_Supplied material_:
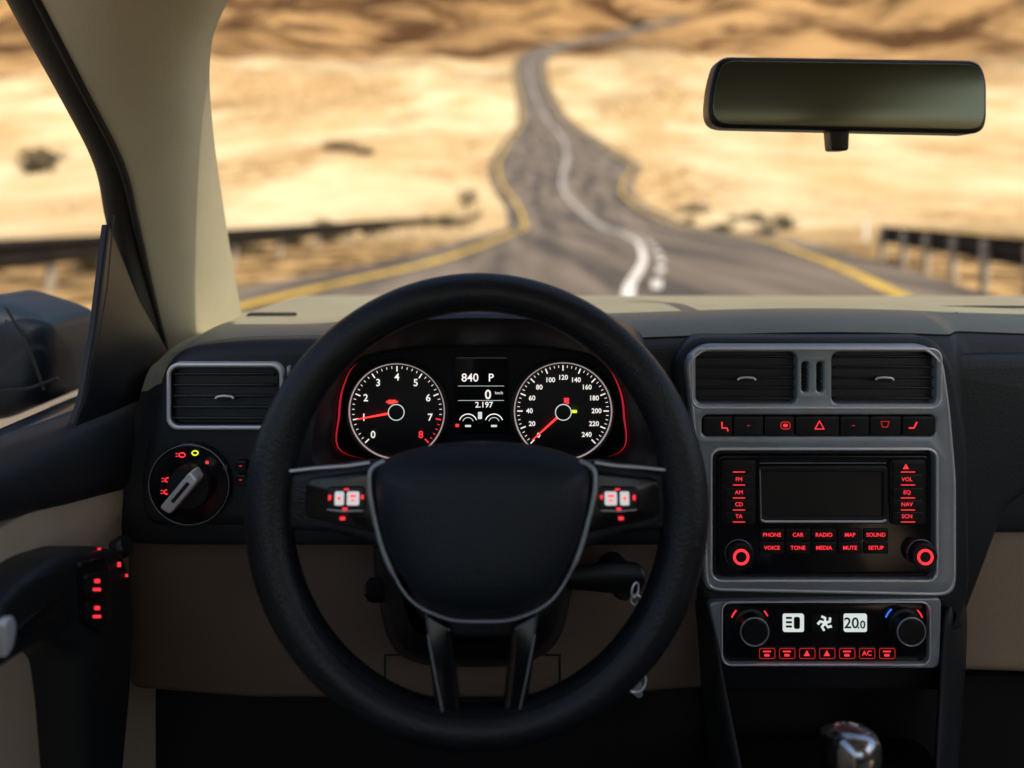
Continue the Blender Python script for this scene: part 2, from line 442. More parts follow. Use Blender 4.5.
# silver centre fascia with openings
stack = E('centre_console_trim', (.31, .79, .95))
ventL = rr(696, 352, 797, 404, 7); ventR = rr(832, 352, 937, 404, 7)
outer = rc([(685, 360), (702, 345), (928, 345), (944, 360), (951, 410), (957, 480), (957, 588), (948, 597), (712, 592), (704, 586), (702, 520), (692, 430)], 12, 6)
dslab('silver_fascia', [outer, ventL, ventR, rr(702, 415, 936, 437, 6), rr(712, 450, 936, 580, 9), rr(802, 362, 809, 392, 3), rr(817, 362, 824, 392, 3)], .782, .018, M_silver, stack, b=.0022)
def off(l, d):
    cx = sum(p[0] for p in l)/len(l); cy = sum(p[1] for p in l)/len(l)
    w = max(p[0] for p in l)-cx; h = max(p[1] for p in l)-cy
    return [(cx+(p[0]-cx)*(1+d/w), cy+(p[1]-cy)*(1+d/h)) for p in l]
tube('fascia_bright_edge', [D3(p[0], p[1], .7825) for p in off(outer, -3)], .0014, M_chrome, stack, closed=True)
tube('vent_bright_edge', [D3(p[0], p[1], .782) for p in rr(692, 349, 941, 408, 10)], .0013, M_chrome, stack, closed=True)
tube('radio_bright_edge', [D3(p[0], p[1], .782) for p in rr(711, 449, 937, 581, 10)], .0014, M_chrome, stack, closed=True)
dslab('backing', [rr(690, 348, 942, 590, 8)], .8005, .004, M_hole, stack, b=0)
for u in (805.5, 820.5):
    for i in range(6): dslab('thumbwheel_rib', [rr(u-3, 364+i*4.6, u+3, 366.5+i*4.6, .8, 2)], .788, .006, M_blk, stack, b=.0005)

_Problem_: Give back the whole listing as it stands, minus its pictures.

_Correct answer_:
Continue the Blender Python script for this scene: part 2, from line 442. More parts follow. Use Blender 4.5.
# silver centre fascia with openings
stack = E('centre_console_trim', (.31, .79, .95))
ventL = rr(696, 352, 797, 404, 7); ventR = rr(832, 352, 937, 404, 7)
outer = rc([(685, 360), (702, 345), (928, 345), (944, 360), (951, 410), (957, 480), (957, 588), (948, 597), (712, 592), (704, 586), (702, 520), (692, 430)], 12, 6)
dslab('silver_fascia', [outer, ventL, ventR, rr(702, 415, 936, 437, 6), rr(712, 450, 936, 580, 9), rr(802, 362, 809, 392, 3), rr(817, 362, 824, 392, 3)], .782, .018, M_silver, stack, b=.0022)
def off(l, d):
    cx = sum(p[0] for p in l)/len(l); cy = sum(p[1] for p in l)/len(l)
    w = max(p[0] for p in l)-cx; h = max(p[1] for p in l)-cy
    return [(cx+(p[0]-cx)*(1+d/w), cy+(p[1]-cy)*(1+d/h)) for p in l]
tube('fascia_bright_edge', [D3(p[0], p[1], .7825) for p in off(outer, -3)], .0014, M_chrome, stack, closed=True)
tube('vent_bright_edge', [D3(p[0], p[1], .782) for p in rr(692, 349, 941, 408, 10)], .0013, M_chrome, stack, closed=True)
tube('radio_bright_edge', [D3(p[0], p[1], .782) for p in rr(711, 449, 937, 581, 10)], .0014, M_chrome, stack, closed=True)
dslab('backing', [rr(690, 348, 942, 590, 8)], .8005, .004, M_hole, stack, b=0)
for u in (805.5, 820.5):
    for i in range(6): dslab('thumbwheel_rib', [rr(u-3, 364+i*4.6, u+3, 366.5+i*4.6, .8, 2)], .788, .006, M_blk, stack, b=.0005)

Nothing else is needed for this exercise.